3- Il ne faut pas compter sur les démocraties occidentales
L’Europe avec à sa tête la France, les Etats-Unis même des démocrates s’accommodent avec les régimes comme le nôtre et font tout pour le maintenir et interviennent à chaque fois qu’il tente d’en dévier. Depuis l’élection de François Hollande, les responsables politique français ont rendu plus de visites en Algérie que dans leurs propres métropoles. L’Algérie par sa dépendance des produits alimentaires français (blé, lait etc.) fait travailler près d’un million d’agriculteurs.
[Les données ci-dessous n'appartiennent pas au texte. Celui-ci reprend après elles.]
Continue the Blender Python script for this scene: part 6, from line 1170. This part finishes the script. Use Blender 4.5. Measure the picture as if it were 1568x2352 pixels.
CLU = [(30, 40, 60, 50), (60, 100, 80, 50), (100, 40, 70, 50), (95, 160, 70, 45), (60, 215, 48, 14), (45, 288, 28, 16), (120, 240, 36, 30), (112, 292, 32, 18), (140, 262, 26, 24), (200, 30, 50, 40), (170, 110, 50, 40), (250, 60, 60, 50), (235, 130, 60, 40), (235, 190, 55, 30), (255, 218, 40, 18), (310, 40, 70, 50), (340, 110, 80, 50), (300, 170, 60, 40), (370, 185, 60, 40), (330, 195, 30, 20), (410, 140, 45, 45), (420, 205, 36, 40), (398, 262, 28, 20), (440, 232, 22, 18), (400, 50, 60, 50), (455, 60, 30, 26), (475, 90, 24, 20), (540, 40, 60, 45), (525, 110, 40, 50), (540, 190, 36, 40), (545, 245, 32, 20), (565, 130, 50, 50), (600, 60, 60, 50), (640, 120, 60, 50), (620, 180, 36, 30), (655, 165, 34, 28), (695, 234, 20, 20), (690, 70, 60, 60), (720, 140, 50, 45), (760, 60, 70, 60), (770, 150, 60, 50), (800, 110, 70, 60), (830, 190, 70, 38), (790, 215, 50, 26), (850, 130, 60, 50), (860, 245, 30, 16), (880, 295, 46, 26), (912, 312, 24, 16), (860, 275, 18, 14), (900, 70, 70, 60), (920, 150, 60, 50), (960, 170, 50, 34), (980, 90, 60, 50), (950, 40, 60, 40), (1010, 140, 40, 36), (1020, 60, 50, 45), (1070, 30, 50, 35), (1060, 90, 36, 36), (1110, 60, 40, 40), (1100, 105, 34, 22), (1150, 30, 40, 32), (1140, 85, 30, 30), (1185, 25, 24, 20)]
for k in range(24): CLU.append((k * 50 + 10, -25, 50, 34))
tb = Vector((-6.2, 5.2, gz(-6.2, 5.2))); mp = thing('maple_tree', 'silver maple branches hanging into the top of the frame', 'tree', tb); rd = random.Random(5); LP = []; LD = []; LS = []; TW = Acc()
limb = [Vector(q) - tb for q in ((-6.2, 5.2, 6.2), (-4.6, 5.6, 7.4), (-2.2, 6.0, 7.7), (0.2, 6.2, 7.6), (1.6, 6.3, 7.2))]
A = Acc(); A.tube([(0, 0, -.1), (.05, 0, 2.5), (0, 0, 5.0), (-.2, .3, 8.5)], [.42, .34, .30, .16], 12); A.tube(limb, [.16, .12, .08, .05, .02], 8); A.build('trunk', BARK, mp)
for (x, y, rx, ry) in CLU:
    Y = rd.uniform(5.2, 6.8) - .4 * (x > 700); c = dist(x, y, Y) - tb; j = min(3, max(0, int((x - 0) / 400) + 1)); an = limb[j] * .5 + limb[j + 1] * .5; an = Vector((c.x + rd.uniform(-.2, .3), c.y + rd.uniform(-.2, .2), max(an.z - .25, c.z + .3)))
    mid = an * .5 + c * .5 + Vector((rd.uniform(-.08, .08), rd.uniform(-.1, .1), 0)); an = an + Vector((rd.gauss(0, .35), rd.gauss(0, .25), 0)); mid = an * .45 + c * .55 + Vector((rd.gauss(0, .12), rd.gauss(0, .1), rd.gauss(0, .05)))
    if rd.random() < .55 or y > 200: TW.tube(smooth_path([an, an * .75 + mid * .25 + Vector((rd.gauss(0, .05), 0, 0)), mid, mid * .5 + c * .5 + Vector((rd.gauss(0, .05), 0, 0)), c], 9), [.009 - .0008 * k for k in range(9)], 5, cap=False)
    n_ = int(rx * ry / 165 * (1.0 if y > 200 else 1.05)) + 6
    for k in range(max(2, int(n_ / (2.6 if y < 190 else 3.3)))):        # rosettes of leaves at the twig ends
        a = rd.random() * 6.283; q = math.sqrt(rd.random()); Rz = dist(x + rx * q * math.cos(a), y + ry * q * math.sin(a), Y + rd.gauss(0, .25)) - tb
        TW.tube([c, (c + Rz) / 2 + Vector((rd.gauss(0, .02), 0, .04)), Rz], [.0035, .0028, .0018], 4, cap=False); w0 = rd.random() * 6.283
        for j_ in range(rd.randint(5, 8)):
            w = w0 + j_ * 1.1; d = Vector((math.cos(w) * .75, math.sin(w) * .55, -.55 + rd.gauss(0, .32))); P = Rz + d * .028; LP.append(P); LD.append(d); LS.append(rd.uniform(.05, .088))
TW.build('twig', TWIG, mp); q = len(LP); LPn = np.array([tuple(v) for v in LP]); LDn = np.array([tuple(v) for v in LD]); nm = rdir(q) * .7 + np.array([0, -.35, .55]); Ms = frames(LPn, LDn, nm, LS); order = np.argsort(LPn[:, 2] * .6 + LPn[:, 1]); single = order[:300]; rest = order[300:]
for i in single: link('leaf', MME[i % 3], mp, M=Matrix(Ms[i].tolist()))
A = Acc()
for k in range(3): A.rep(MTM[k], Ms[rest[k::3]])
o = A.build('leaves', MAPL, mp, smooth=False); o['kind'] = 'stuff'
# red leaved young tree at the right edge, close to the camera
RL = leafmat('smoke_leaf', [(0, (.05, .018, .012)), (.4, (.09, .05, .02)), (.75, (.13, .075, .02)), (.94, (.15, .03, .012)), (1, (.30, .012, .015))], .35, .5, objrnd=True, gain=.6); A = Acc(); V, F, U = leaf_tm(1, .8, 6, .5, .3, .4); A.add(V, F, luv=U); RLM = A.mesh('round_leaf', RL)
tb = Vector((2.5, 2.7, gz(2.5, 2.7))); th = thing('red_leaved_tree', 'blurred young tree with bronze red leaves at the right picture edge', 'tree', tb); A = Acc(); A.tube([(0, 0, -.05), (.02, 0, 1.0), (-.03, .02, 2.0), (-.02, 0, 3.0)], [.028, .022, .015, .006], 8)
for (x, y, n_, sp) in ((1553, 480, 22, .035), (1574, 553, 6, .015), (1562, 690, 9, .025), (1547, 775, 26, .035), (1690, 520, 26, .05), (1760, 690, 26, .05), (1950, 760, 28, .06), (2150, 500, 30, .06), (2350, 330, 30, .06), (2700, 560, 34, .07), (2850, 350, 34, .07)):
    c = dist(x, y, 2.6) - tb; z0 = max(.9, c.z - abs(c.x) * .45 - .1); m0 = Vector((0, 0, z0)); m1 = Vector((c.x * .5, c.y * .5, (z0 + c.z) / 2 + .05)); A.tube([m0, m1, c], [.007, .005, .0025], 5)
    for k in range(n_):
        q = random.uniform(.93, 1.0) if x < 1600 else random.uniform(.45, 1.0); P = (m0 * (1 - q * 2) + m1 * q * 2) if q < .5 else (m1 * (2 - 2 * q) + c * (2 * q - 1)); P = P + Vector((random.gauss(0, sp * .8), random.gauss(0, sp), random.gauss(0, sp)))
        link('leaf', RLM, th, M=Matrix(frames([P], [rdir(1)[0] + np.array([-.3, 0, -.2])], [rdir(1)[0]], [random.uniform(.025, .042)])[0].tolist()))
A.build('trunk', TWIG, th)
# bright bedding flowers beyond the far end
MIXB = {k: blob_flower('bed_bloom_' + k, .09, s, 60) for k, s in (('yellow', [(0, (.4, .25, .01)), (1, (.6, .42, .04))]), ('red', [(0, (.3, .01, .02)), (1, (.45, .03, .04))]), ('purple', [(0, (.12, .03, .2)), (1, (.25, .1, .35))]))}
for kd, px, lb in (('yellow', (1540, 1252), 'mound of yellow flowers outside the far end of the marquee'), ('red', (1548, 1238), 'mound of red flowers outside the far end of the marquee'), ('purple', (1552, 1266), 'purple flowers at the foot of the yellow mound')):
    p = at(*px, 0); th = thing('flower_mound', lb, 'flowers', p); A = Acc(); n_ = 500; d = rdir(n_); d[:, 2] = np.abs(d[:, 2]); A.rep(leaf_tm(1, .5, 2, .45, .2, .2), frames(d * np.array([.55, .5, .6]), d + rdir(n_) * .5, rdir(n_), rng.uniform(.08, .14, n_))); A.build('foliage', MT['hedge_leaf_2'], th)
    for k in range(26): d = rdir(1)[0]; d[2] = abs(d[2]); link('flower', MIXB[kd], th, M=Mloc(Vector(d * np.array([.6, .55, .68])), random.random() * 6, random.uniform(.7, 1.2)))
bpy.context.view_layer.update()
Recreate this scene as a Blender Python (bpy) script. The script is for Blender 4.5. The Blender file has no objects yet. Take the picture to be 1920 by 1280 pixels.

Elle s’ingère dans toute transaction avec d’autres pays de par sa position d’ex-puissance colonisatrice disposant de toutes les informations sur l’Algérie. Aucun régime ne peut lui permettre de telles faveurs. Les Etats-Unis ont soutenu le quatrième mandat de Bouteflika en envoyant plusieurs émissaires dont son secrétaire d’Etat Hillary Clinton. Donc continuer à compter sur les ONG occidentales pour déloger le régime en place est un leurre ; les citoyens l’ont bien compris pour ne plus y adhérer. Il vaut mieux donc venir dans son pays et lutter même si cela nécessite des sacrifices car on ne peut pas faire une omelette sans casser les œufs.